Protecting Children from their devices

Disconnected – Protecting Kids From Their Devices is in Your Hands

If you had the power to protect your children from depression and anxiety, would you? Even though any parent would answer “yes” to that question, a valuable weapon in their arsenal often goes unused: the word “no.”

Psychotherapist and author Thomas Kersting makes the case for prohibiting or limiting children’s screentime in “Disconnected,” which lays out the harmful effects of device dependency as well as the importance of protecting children from their devices.


Throughout your 30-year career and in your research for “Disconnected,” what did you learn about the effects of screens on our children?

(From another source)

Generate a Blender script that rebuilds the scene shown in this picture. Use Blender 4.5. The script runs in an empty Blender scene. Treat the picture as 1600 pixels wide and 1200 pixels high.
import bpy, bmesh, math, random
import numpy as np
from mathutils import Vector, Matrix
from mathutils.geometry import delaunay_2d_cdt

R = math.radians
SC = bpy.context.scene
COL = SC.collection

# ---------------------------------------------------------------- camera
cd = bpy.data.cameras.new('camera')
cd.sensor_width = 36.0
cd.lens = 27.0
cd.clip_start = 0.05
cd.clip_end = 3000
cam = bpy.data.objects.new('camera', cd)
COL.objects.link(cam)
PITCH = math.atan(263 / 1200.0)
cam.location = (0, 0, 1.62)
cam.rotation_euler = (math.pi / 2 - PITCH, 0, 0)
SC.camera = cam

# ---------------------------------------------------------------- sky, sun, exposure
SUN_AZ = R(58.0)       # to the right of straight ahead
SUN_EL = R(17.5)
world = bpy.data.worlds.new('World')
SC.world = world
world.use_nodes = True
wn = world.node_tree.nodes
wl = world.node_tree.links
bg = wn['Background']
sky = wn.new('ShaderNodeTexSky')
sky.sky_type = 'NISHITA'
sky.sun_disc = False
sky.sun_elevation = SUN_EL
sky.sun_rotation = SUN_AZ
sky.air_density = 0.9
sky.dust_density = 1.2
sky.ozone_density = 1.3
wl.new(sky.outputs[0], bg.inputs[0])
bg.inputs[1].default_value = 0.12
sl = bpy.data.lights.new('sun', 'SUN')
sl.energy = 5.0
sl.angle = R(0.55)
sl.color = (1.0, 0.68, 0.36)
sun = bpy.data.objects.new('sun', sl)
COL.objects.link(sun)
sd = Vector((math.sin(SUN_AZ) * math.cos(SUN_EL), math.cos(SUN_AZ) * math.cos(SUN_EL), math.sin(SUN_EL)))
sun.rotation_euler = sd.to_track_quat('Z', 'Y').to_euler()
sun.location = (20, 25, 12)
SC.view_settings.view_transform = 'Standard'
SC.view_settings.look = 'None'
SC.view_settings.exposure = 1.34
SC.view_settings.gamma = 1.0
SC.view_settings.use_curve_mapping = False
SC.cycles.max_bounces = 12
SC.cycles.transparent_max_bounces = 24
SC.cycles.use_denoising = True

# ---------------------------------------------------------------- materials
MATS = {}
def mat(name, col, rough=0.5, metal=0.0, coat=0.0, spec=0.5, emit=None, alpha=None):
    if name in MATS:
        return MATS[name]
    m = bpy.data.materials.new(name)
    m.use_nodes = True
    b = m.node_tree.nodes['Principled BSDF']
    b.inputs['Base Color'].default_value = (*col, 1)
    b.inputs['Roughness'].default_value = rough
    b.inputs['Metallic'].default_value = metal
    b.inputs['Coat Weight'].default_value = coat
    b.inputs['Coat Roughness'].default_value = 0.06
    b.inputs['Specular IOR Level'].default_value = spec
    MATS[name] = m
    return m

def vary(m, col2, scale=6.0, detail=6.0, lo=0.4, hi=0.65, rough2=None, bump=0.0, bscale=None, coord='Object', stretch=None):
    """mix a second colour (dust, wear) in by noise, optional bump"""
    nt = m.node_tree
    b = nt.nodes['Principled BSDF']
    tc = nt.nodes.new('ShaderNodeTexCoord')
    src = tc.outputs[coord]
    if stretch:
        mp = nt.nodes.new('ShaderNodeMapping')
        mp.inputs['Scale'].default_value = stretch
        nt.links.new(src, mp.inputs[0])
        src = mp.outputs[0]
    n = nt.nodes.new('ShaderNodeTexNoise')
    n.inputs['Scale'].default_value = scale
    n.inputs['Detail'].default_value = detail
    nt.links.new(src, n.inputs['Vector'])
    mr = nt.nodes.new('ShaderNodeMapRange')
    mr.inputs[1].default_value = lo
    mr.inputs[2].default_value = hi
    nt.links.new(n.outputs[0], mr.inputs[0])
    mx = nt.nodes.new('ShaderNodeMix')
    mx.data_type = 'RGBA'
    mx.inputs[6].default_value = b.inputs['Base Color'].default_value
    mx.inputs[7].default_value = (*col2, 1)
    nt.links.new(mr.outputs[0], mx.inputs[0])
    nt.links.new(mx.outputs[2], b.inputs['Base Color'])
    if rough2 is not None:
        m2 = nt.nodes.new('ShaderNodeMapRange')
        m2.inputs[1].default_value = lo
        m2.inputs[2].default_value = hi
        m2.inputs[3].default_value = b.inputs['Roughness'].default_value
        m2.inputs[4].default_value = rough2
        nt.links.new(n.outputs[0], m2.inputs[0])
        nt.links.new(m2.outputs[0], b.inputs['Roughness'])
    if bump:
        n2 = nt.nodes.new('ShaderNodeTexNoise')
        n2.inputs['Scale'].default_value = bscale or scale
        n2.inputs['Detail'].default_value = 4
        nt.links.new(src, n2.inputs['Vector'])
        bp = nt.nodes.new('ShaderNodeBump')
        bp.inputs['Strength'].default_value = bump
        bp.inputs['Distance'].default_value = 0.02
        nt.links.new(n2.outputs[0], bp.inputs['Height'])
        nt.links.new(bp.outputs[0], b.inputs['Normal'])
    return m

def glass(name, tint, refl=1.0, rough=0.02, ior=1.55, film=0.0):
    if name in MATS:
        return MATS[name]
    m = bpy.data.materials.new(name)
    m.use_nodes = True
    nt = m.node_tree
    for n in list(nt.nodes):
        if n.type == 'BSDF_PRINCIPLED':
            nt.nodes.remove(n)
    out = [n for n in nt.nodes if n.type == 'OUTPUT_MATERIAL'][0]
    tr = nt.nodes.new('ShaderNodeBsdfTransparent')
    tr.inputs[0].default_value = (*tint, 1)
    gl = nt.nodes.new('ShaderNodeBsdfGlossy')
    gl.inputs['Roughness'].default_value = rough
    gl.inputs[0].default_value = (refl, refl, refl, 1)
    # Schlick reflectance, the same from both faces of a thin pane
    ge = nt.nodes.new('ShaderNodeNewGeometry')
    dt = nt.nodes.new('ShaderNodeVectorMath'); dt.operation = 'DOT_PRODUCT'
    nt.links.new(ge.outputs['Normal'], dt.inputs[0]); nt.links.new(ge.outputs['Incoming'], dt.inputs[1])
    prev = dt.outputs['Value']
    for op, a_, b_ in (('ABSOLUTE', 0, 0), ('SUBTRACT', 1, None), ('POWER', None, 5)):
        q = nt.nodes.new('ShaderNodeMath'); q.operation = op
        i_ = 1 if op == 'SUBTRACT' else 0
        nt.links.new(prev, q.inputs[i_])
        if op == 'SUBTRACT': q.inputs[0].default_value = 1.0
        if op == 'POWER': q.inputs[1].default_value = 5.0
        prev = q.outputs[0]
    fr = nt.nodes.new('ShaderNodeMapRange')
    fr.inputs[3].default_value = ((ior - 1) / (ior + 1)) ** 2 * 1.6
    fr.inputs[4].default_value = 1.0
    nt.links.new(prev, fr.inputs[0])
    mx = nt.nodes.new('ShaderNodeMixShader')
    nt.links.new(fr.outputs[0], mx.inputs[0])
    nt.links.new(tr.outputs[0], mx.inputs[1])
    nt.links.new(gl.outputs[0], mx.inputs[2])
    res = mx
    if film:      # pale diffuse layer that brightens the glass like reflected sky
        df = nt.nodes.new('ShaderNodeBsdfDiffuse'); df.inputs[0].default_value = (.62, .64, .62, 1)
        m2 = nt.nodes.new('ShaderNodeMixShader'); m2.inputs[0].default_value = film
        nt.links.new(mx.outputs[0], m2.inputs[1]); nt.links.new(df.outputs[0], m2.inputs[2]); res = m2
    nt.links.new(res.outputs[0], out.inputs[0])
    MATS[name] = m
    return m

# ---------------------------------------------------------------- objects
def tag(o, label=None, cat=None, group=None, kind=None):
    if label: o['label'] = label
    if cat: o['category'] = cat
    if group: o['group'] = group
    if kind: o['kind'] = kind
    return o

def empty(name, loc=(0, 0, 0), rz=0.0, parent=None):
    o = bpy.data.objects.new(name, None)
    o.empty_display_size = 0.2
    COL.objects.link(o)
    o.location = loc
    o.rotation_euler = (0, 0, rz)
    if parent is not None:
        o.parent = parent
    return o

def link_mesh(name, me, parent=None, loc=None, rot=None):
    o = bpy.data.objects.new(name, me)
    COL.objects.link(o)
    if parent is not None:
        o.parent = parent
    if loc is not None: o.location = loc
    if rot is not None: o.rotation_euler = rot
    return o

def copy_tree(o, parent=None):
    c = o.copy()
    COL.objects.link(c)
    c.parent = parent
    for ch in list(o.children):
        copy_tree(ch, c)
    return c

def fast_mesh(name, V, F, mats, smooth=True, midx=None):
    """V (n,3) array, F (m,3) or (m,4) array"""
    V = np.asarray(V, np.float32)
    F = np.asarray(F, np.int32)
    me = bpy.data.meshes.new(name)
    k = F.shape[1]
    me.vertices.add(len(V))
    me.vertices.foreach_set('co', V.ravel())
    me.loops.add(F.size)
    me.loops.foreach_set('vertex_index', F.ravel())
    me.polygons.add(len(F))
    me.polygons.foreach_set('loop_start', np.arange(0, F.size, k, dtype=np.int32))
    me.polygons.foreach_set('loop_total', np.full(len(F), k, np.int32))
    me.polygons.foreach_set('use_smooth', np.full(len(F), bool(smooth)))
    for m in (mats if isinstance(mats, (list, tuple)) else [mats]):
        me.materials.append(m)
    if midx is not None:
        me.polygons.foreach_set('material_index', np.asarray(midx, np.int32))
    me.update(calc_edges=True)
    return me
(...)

Thomas Kersting: It impacts every element of the child – mental health, physical health, emotional health, social skills, relationships and families.


What is the link between screen time and anxiety?

Thomas Kersting: Tremendous amounts of negative input from never-ending content leaves an imprint on their brains. Plus, pre-adolescence and adolescence is a developmental stage filled with insecurity and anxiety by nature. Pile-on all the time that screens steal from them along with comparison culture, lack of sleep and more, and you’ve got the perfect recipe for anxiety.


How can too much time on electronic devices lead to problems at school or with friends?

Thomas Kersting: Because kids spend around nine hours per day on screens, it takes away the time that is needed for schoolwork. Plus, the stimulation from these screens affects concentration and focus. Add sleep deprivation on top of this. I call social media, “anti-social” media. One cannot develop deep relationships with others when we are constantly hypnotized by a screen.


What can we do as parents given that so much schoolwork and homework now happen on devices?

Thomas Kersting: Parents should gather together and pressure schools to bring back more paper and pencil learning and assignments.


What do you say to the parent who worries that not allowing their children to have a phone or social media may hurt them socially?

Thomas Kersting: Parents need to hang on as long as possible and delay getting their kids phones until late adolescence. Yes, your child will complain but in the long run you will be happy you delayed. I’ve never had a single parent come up to me after a lecture and tell me that the best thing they ever did was get their child a smartphone. However, I’ve had countless parents come up to me and tell me that their biggest regret was getting their child one.


How are kids getting away with more screen time than we parents are aware of?

Thomas Kersting: The majority of middle schoolers and high schoolers are allowed to have the phone in their bedroom at night. A few years ago, I did a survey with 100 high school students that I knew well and were honest with me. I asked them the following question: “What time do you go to school on school nights?” Ninety-two of them responded that they went to bed between 1 and 4 a.m. every night and that their parents had no idea.


How do we strike the right balance between allowing our children to use devices in an appropriate way and overusing them?

Thomas Kersting: The truth is that kids are incapable of being responsible and balanced with the devices. They are designed to be addictive and, because kids’ pre-frontal part of the brain isn’t fully developed, they literally cannot be balanced and responsible with them. That part is up to we the parents.